-- start Data segment --

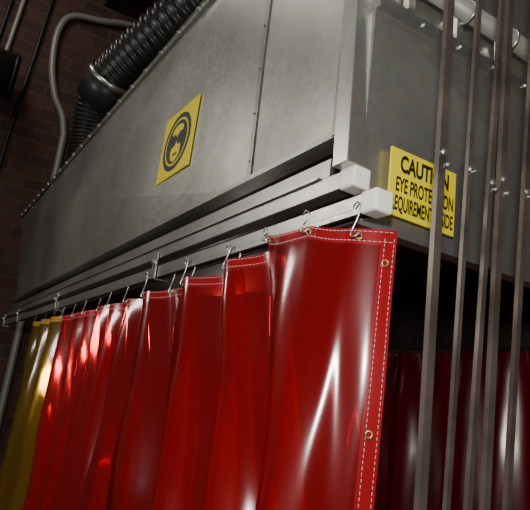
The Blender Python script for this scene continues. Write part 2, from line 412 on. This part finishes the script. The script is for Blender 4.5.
# ---------------------------------------------------------------- wall services
tube('electrical_conduit',spline([(XW+.06,1.6,6.80),(XW+.06,.9,6.75),(XW+.06,.50,6.62),(XW+.06,.1,6.50),(XW+.06,-.03,6.2),(XW+.06,-.0,5.7),(XW+.06,.12,5.3),(XW+.06,.30,4.95),(XW+.06,.34,4.2),(XW+.06,.34,.0)],8),.045,COND,None,10)
cb=empty('power_cables')
for (y,r,dx) in ((-.75,.018,0),(-.62,.03,.02),(-.30,.02,0)):
    tube('cable',spline([(XW+.05,y+.15,7.35),(XW+.05,y+.08,6),(XW+.05,y,4.5),(XW+.05,y-.03,3),(XW+.05,y,1.2),(XW+.05,y,.0)],8),r,DARKM if dx==0 else COND,cb,8)
wd=empty('ventilation_duct')
tube('round_duct',[(XW+.40,-4.0,5.2),(XW+.40,-.40,5.2)],.26,DARKM,wd,24)
bm=bmesh.new()
for y in (-3,-2.2,-1.6,-1.0,-.44):
    addtube(bm,[(XW+.40+.275*math.cos(a*math.pi/12),y,5.2+.275*math.sin(a*math.pi/12)) for a in range(24)],.02,6,True)
fin(bm,'duct_bands',DARKM,wd)
jb=empty('roof_beam')
bm=bmesh.new()
for yy in (-1.6,.6,2.6):
    addbox(bm,(XW,yy-.12,6.9),(XF,yy+.12,6.93)); addbox(bm,(XW,yy-.12,7.37),(XF,yy+.12,7.4)); addbox(bm,(XW,yy-.015,6.93),(XF,yy+.015,7.37))
fin(bm,'i_beams',DARKM,jb)
# ---------------------------------------------------------------- lights
def area(name,loc,target,e,size,col):
    l=bpy.data.lights.new(name,'AREA'); l.energy=e; l.size=size; l.color=col
    o=bpy.data.objects.new(name,l); COL.objects.link(o); o.location=loc
    o.rotation_euler=(Vector(target)-Vector(loc)).to_track_quat('-Z','Y').to_euler(); return o
area('flash_lamp',(1.15,-1.0,2.05),(-1.0,.1,2.35),32,.12,(1,.97,.92))
area('unseen_lamp',(1.5,-3.2,6.5),(-1.5,0,2.5),75,1.0,(1,.95,.88))
area('unseen_lamp',(-3.2,-2.6,3.7),(-1.0,0,2.2),38,.5,(1,.95,.88))  # added at the mirror angle to put a highlight on the front curtain
area('unseen_lamp',(-4.6,-1.6,7.0),(-5.2,.4,5.0),30,.8,(1,.93,.85))
area('curtain_backlight',(-2.6,1.1,2.35),(-2.4,0,1.5),8,.3,(1,.9,.8))  # added behind the far curtains so that they glow through
w=bpy.data.worlds.new('world'); bpy.context.scene.world=w; w.use_nodes=True
w.node_tree.nodes['Background'].inputs[0].default_value=(.5,.5,.52,1); w.node_tree.nodes['Background'].inputs[1].default_value=.13
# ---------------------------------------------------------------- camera
M=Matrix(((.5269,.1479,.837),(.8407,-.2356,-.4876),(.1251,.9605,-.2485)))
cam=bpy.data.cameras.new('camera'); o=bpy.data.objects.new('camera',cam); COL.objects.link(o)
cam.sensor_width=36; cam.lens=583*36/530; cam.clip_start=.02
o.matrix_world=Matrix.Translation((.947,-.795,1.77))@M.to_4x4()
bpy.context.scene.camera=o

-- end Data segment --

## What to work on
Leave out the pictures and give the listing above again exactly.

## Answer
The Blender Python script for this scene continues. Write part 2, from line 412 on. This part finishes the script. The script is for Blender 4.5.
# ---------------------------------------------------------------- wall services
tube('electrical_conduit',spline([(XW+.06,1.6,6.80),(XW+.06,.9,6.75),(XW+.06,.50,6.62),(XW+.06,.1,6.50),(XW+.06,-.03,6.2),(XW+.06,-.0,5.7),(XW+.06,.12,5.3),(XW+.06,.30,4.95),(XW+.06,.34,4.2),(XW+.06,.34,.0)],8),.045,COND,None,10)
cb=empty('power_cables')
for (y,r,dx) in ((-.75,.018,0),(-.62,.03,.02),(-.30,.02,0)):
    tube('cable',spline([(XW+.05,y+.15,7.35),(XW+.05,y+.08,6),(XW+.05,y,4.5),(XW+.05,y-.03,3),(XW+.05,y,1.2),(XW+.05,y,.0)],8),r,DARKM if dx==0 else COND,cb,8)
wd=empty('ventilation_duct')
tube('round_duct',[(XW+.40,-4.0,5.2),(XW+.40,-.40,5.2)],.26,DARKM,wd,24)
bm=bmesh.new()
for y in (-3,-2.2,-1.6,-1.0,-.44):
    addtube(bm,[(XW+.40+.275*math.cos(a*math.pi/12),y,5.2+.275*math.sin(a*math.pi/12)) for a in range(24)],.02,6,True)
fin(bm,'duct_bands',DARKM,wd)
jb=empty('roof_beam')
bm=bmesh.new()
for yy in (-1.6,.6,2.6):
    addbox(bm,(XW,yy-.12,6.9),(XF,yy+.12,6.93)); addbox(bm,(XW,yy-.12,7.37),(XF,yy+.12,7.4)); addbox(bm,(XW,yy-.015,6.93),(XF,yy+.015,7.37))
fin(bm,'i_beams',DARKM,jb)
# ---------------------------------------------------------------- lights
def area(name,loc,target,e,size,col):
    l=bpy.data.lights.new(name,'AREA'); l.energy=e; l.size=size; l.color=col
    o=bpy.data.objects.new(name,l); COL.objects.link(o); o.location=loc
    o.rotation_euler=(Vector(target)-Vector(loc)).to_track_quat('-Z','Y').to_euler(); return o
area('flash_lamp',(1.15,-1.0,2.05),(-1.0,.1,2.35),32,.12,(1,.97,.92))
area('unseen_lamp',(1.5,-3.2,6.5),(-1.5,0,2.5),75,1.0,(1,.95,.88))
area('unseen_lamp',(-3.2,-2.6,3.7),(-1.0,0,2.2),38,.5,(1,.95,.88))  # added at the mirror angle to put a highlight on the front curtain
area('unseen_lamp',(-4.6,-1.6,7.0),(-5.2,.4,5.0),30,.8,(1,.93,.85))
area('curtain_backlight',(-2.6,1.1,2.35),(-2.4,0,1.5),8,.3,(1,.9,.8))  # added behind the far curtains so that they glow through
w=bpy.data.worlds.new('world'); bpy.context.scene.world=w; w.use_nodes=True
w.node_tree.nodes['Background'].inputs[0].default_value=(.5,.5,.52,1); w.node_tree.nodes['Background'].inputs[1].default_value=.13
# ---------------------------------------------------------------- camera
M=Matrix(((.5269,.1479,.837),(.8407,-.2356,-.4876),(.1251,.9605,-.2485)))
cam=bpy.data.cameras.new('camera'); o=bpy.data.objects.new('camera',cam); COL.objects.link(o)
cam.sensor_width=36; cam.lens=583*36/530; cam.clip_start=.02
o.matrix_world=Matrix.Translation((.947,-.795,1.77))@M.to_4x4()
bpy.context.scene.camera=o